> [WHAT THE TASK REQUIRES]:
For each line of the data below that holds "picture", copy the line.

> [DATA PROVIDED]:
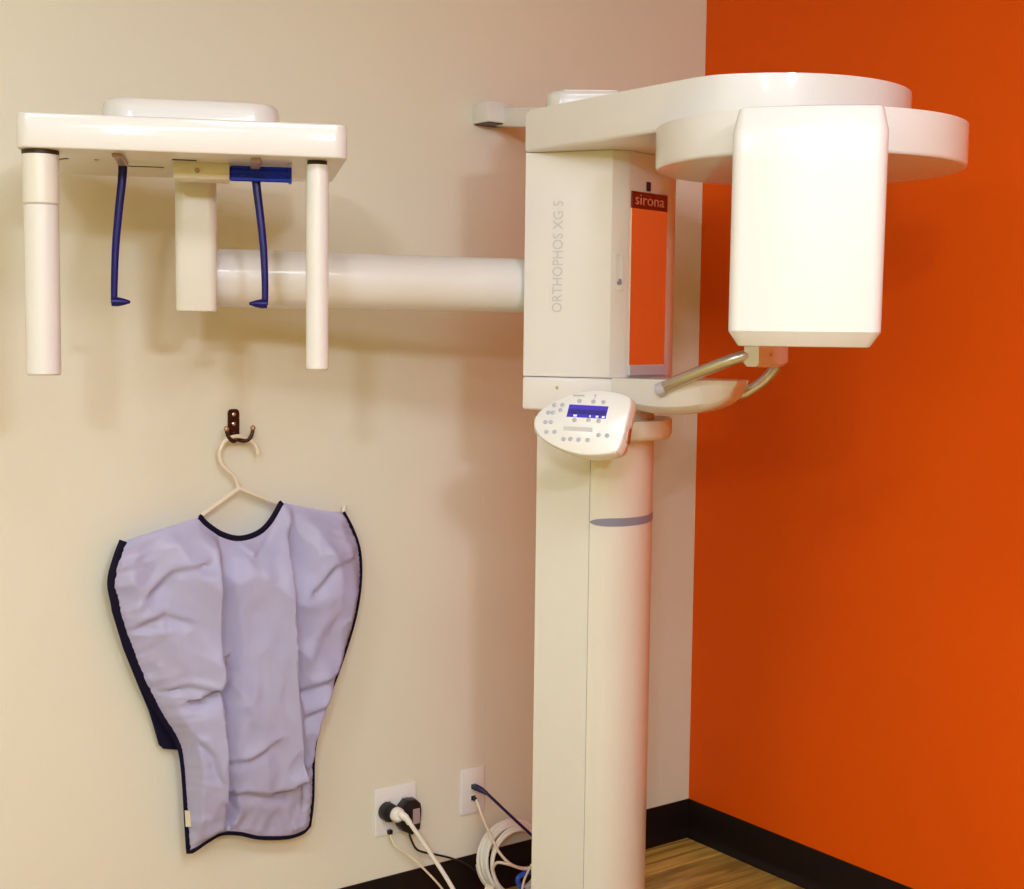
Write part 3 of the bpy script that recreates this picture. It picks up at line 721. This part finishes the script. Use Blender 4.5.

--

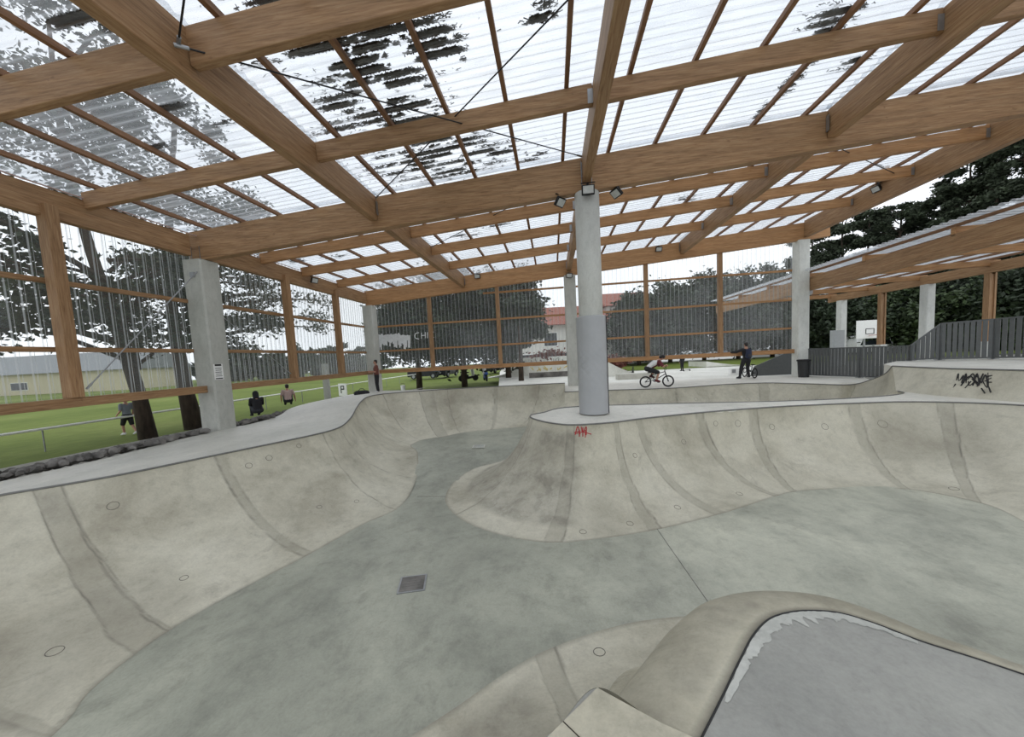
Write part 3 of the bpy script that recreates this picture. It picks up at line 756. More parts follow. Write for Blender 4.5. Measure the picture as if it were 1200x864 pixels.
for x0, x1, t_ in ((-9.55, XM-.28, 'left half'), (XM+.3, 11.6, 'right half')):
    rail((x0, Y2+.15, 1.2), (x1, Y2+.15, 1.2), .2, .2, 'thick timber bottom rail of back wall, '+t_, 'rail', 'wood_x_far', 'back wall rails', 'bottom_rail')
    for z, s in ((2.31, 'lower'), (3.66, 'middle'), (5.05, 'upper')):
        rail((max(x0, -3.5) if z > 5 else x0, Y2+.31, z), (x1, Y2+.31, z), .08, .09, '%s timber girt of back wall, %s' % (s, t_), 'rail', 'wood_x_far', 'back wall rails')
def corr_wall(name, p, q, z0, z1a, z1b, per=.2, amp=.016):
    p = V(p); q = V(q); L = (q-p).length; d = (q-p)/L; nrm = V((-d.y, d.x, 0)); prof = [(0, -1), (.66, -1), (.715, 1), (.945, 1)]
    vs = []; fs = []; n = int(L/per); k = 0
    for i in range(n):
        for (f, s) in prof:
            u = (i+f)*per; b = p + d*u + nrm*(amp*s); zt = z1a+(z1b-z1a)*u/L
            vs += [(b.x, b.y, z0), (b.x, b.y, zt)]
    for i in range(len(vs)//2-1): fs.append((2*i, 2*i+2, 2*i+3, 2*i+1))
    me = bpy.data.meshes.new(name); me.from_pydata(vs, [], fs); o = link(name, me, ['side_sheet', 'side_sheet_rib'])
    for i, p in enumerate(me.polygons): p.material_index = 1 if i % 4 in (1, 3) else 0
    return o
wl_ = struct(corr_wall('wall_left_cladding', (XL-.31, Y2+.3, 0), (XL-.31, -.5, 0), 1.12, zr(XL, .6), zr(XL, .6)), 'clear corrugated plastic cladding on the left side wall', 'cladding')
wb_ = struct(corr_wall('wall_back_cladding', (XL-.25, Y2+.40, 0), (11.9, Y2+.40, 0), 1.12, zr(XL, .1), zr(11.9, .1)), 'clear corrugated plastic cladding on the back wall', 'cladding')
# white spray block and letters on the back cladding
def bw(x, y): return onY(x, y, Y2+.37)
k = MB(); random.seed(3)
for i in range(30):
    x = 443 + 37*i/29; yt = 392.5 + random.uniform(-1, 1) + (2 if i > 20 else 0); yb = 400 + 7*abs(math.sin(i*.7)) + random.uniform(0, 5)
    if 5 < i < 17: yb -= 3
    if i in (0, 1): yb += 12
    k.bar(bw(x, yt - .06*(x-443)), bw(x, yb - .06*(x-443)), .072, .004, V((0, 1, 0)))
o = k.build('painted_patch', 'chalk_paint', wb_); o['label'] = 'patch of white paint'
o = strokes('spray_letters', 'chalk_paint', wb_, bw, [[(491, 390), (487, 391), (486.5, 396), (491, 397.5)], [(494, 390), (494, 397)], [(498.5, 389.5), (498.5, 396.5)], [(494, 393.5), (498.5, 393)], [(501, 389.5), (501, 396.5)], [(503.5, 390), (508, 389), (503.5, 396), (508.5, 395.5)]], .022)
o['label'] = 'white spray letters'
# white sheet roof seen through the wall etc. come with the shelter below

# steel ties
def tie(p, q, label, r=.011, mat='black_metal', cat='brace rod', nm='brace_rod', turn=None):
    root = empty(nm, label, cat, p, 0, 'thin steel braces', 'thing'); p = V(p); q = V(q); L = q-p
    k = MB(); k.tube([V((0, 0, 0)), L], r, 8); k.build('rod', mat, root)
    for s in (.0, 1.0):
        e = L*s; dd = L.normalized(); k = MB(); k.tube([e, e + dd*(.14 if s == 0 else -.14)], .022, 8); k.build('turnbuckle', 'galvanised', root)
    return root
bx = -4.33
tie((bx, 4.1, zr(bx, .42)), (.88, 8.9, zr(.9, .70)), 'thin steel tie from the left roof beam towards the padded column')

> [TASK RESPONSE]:
Write part 3 of the bpy script that recreates this picture. It picks up at line 721. This part finishes the script. Use Blender 4.5.
Write part 3 of the bpy script that recreates this picture. It picks up at line 756. More parts follow. Write for Blender 4.5. Measure the picture as if it were 1200x864 pixels.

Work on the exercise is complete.